W tej sprawie w ubiegły czwartek wysłaliśmy pytania do biura prasowego Urzędu Miejskiego w Elblągu. Odpowiedzi się nie doczekaliśmy ze strony Ratusza. Za to temat został wczoraj poruszony na łamach jednego z przychylnych prezydentowi Witoldowi Wróblewskiemu portali informacyjnych.
Szokujące tłumaczenie
Na łamach tego portalu wypowiedziała się w tej sprawie Małgorzata Sowicka, szefowa Departamentu Edukacji Urzędu Miejskiego w Elblągu.
„Ministerstwo Edukacji Narodowe w dalszym ciągu nie dało rozstrzygnięcia prawnego dotyczącego wypłaty wynagrodzeń za tę 24-godzinną opieką nauczycieli na zielonych szkołach. Ta kwestia nie została rozwiązana. To, co MEN proponował, to jest traktowanie tych wyjazdów, jako realizacja zadań statutowych, w związku z tym żadne godziny ponadwymiarowe z tego tytułu nauczycielom się nie należą. Mieliśmy sygnały od dyrektorów szkół, że jest też problem z organizacją tego typu wyjazdów, z rozliczeniem czasu pracy nauczycieli. Wiele samorządów, biorąc pod uwagę, zmiany zapisów prawnych, że nie jest to w tej chwili zajęcie dydaktyczne a wypoczynek, a także biorąc pod uwagę to, że nie ma rozwiązań prawnych związanych z finansowaniem czasu pracy nauczycieli, nie decyduje się na finansowanie zielonych szkół. W związku, z tym że nie mamy obowiązku, to te pieniądze nie zostały przeznaczone na ten cel”.

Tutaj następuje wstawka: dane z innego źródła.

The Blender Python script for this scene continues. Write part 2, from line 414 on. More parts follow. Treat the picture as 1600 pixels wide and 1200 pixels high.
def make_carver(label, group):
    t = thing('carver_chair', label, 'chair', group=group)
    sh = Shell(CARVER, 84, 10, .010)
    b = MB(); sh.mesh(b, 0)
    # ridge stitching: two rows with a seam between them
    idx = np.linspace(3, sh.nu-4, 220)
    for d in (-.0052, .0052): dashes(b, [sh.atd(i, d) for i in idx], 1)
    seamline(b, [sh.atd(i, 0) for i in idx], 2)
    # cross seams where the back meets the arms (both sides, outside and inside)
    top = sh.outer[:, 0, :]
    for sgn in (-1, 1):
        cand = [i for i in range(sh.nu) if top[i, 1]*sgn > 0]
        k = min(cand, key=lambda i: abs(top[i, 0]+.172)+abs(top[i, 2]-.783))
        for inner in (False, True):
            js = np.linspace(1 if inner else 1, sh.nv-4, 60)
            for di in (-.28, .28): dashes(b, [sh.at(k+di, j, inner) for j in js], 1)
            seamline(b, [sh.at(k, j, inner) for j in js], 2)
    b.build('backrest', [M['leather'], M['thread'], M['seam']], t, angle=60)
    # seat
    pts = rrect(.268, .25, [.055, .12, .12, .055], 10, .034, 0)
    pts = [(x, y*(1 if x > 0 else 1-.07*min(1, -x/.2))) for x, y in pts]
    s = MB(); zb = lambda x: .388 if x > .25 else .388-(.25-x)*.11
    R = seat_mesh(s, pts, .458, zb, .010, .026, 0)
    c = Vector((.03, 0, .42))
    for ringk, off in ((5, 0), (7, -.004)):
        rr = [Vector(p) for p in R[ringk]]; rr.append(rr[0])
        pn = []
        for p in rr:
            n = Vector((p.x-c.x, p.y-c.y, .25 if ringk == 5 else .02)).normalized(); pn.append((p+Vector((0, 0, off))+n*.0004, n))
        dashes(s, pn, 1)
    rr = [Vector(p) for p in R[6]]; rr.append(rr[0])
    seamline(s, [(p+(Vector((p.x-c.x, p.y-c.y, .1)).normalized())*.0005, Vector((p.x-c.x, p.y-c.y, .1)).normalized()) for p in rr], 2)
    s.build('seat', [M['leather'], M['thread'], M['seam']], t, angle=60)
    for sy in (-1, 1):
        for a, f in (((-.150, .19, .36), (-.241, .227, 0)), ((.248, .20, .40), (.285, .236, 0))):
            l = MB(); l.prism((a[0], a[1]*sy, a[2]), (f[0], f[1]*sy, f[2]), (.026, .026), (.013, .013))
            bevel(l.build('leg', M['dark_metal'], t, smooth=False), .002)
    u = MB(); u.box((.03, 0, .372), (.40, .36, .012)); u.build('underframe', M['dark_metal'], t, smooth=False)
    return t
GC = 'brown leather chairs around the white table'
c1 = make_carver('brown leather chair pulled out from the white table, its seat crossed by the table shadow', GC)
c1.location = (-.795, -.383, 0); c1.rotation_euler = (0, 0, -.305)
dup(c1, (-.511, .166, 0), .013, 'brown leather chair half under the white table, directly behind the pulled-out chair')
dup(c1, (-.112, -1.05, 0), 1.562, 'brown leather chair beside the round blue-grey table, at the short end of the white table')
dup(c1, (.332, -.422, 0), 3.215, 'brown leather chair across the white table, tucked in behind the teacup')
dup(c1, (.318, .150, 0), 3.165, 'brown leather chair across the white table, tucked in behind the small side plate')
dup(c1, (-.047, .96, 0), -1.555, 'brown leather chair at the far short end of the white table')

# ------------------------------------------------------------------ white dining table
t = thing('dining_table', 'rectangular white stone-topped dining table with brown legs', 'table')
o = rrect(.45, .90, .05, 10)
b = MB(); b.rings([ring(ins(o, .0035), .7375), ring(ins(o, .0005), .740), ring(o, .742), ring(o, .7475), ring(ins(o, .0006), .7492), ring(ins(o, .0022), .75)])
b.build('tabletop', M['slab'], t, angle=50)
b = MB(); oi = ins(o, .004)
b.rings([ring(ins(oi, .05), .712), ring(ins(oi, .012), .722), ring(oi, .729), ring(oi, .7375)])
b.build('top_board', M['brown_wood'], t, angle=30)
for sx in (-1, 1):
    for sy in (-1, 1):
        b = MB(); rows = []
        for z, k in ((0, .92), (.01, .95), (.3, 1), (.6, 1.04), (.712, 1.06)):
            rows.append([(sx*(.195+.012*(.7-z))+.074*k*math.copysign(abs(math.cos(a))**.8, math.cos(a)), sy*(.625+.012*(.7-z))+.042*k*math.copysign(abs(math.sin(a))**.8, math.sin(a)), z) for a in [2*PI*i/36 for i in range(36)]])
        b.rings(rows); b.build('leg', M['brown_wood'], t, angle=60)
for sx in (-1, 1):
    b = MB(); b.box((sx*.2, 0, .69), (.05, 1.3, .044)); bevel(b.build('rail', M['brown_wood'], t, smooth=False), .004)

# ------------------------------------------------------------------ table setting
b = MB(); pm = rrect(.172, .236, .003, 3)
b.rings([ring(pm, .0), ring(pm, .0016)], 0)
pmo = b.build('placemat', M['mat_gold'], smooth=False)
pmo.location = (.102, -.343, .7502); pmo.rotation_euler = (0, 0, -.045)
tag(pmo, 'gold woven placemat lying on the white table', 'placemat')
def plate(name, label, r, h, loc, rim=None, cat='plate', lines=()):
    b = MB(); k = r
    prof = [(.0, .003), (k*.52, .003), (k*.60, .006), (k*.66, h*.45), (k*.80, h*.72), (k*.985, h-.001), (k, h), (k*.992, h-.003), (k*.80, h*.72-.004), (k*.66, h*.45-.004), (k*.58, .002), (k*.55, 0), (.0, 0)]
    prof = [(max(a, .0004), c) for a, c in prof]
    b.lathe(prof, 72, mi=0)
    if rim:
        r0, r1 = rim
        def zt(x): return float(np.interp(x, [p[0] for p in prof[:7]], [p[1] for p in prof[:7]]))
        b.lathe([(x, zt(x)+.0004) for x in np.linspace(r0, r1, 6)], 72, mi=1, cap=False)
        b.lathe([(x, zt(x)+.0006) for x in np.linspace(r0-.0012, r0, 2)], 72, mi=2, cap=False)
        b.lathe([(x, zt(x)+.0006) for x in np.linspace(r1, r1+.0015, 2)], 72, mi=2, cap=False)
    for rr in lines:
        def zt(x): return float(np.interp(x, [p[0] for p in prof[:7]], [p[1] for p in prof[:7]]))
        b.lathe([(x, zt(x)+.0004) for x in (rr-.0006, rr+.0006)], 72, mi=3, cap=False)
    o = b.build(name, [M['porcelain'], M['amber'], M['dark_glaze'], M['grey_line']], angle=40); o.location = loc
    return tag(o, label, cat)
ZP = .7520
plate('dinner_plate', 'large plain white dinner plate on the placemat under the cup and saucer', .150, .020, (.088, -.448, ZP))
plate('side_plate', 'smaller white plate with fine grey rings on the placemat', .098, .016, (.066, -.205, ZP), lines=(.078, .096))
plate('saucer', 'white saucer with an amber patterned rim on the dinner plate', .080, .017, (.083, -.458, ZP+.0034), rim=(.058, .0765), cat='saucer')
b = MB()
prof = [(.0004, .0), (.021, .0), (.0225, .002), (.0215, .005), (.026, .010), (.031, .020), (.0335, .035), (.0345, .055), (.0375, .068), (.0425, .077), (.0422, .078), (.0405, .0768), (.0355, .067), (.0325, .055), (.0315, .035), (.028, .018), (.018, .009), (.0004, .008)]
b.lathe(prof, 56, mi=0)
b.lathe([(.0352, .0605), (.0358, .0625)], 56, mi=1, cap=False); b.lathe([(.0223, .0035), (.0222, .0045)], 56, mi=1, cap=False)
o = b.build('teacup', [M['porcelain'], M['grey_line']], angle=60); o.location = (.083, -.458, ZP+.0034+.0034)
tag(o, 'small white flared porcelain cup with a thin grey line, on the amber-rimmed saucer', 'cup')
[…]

„Nie mamy obowiązku, więc nie dofinansujemy” – tak podsumowuje to pani dyrektor Departamentu Edukacji. Pani dyrektor wskazuje na problemy z organizacją tego typu wyjazdów w elbląskich szkołach. Nie jest to prawdą, ponieważ jak informuje nasza Czytelniczka – zaplanowany wyjazd na “zieloną szkołę” ma się odbyć tylko, że przy pełnej odpłatności, ze względu na brak dofinansowania ze strony Miasta.
Z wypowiedzi dyrektor Sowickiej można wyciągnąć dwa konkretne wnioski. Pierwszy – elbląski Ratusz bardziej dba o korzyści finansowe nauczycieli niż elbląskie dzieci. Drugi – Miasto nie ma obowiązku dofinansowania „zielonych szkół” więc to kolejne oszczędności dla budżetu Elbląga kosztem elbląskich uczniów.
Na koniec informacja najważniejsza – to koniec wyjazdów na „zielone szkoły” dla elbląskich uczniów. Miasto na ten cel nie zabezpieczyło środków finansowych także na 2020 r.
Komentarz? Jeden – oszczędności jak najbardziej czynić należy ale tam, gdzie one nie uderzają w domowe budżety mieszkańców miasta a w szczególności w dzieci, zwłaszcza z uboższych rodzin. Takie wyjazdy na „zielone szkoły” to dla wielu uczniów z Elbląga jedyna szansa aby wyjechać z miasta i przy okazji uczestniczyć w interesujących zajęciach edukacyjnych.
1 komentarz
E-H
29 listopada 2019 at 16:45“Miasto bardziej dba o korzyści finansowe nauczycieli”? Bzdura. Chodzi o uczciwą zapłatę za wykonywaną 24 h/dobę pracę. Autor artykułu może nie zauważył, że do Sejmu trafił projekt dopłat do nauczycielskich pensji, aby po nowym roku nie były niższe od minimalnych.